◆ **Stated problem**
Find the lines holding "that" and copy them.

◆ **Task input**
::::::::::
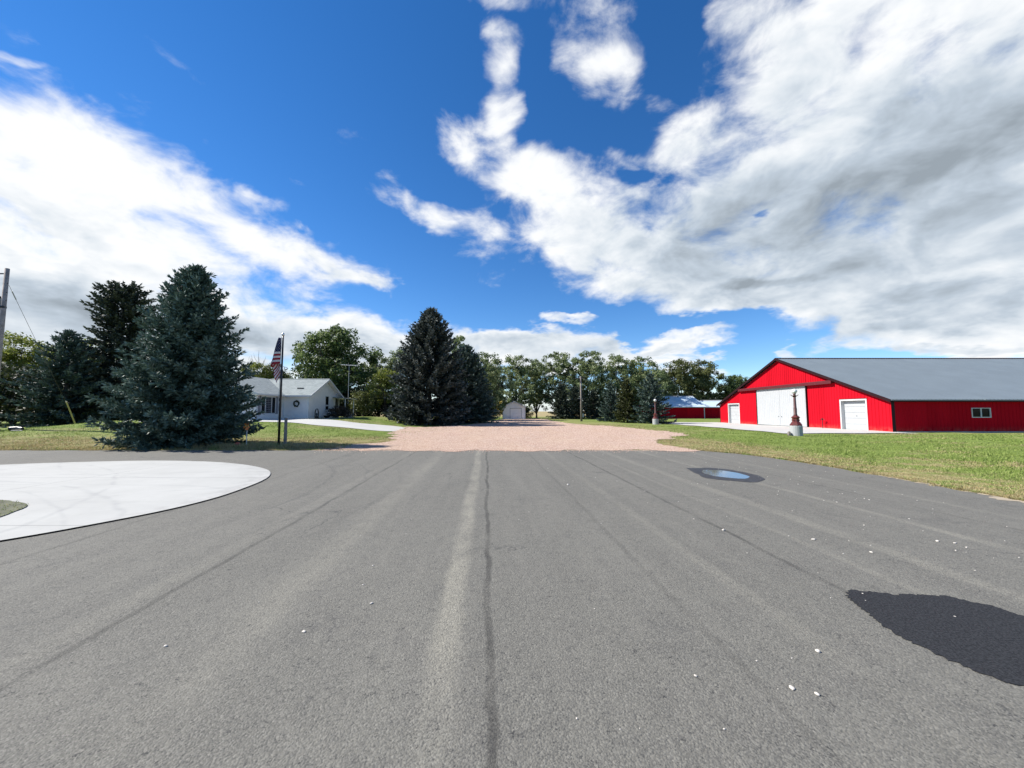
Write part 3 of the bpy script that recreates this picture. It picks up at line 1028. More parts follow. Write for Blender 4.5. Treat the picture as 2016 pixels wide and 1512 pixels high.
::::::::::
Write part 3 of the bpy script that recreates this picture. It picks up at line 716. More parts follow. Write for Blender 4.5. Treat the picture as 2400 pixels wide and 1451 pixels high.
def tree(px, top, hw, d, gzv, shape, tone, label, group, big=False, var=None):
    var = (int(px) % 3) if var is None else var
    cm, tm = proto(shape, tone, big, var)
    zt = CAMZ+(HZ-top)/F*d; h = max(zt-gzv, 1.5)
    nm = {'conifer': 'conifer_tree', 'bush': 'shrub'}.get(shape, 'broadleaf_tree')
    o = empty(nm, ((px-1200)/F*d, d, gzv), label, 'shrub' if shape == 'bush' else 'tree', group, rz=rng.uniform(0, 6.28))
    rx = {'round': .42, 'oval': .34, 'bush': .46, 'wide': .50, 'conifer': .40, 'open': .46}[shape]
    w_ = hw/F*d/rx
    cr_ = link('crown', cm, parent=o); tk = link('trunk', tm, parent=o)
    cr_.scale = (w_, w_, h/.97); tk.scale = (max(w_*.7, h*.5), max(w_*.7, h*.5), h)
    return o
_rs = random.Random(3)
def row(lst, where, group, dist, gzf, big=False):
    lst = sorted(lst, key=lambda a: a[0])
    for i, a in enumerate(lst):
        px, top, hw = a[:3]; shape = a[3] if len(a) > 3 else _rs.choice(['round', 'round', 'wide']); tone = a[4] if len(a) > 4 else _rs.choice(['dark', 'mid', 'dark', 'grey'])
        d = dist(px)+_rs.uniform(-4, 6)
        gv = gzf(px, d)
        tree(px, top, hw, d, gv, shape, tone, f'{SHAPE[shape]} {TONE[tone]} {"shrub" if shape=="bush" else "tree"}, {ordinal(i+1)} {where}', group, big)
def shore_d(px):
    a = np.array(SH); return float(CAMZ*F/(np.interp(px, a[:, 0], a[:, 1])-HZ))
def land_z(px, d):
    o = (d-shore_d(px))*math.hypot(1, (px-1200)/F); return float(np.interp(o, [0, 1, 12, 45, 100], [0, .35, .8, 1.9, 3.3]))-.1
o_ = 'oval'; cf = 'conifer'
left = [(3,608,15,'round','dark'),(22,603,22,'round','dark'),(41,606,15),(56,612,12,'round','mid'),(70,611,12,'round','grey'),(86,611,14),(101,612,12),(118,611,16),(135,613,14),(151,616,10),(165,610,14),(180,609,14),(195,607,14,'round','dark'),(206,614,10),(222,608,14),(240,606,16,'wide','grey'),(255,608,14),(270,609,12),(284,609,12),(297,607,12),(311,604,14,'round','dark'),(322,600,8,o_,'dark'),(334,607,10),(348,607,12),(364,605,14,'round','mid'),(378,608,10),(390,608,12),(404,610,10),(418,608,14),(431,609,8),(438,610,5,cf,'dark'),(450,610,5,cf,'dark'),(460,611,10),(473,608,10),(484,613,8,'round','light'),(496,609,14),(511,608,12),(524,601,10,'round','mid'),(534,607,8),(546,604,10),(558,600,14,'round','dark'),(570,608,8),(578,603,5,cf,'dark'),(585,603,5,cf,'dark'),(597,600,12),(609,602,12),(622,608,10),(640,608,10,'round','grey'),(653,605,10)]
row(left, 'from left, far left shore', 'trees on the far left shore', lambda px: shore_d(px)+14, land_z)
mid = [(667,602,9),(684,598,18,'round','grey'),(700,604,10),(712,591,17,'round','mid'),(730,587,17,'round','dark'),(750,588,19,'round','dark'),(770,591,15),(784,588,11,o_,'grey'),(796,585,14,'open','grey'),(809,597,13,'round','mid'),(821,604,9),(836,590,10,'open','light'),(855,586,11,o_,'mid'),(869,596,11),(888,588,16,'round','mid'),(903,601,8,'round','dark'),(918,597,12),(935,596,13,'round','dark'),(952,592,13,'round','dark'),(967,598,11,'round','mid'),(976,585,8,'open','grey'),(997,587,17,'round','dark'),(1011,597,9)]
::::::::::
◆ **Answer for the task**
Write part 3 of the bpy script that recreates this picture. It picks up at line 1028. More parts follow. Write for Blender 4.5. Treat the picture as 2016 pixels wide and 1512 pixels high.
Write part 3 of the bpy script that recreates this picture. It picks up at line 716. More parts follow. Write for Blender 4.5. Treat the picture as 2400 pixels wide and 1451 pixels high.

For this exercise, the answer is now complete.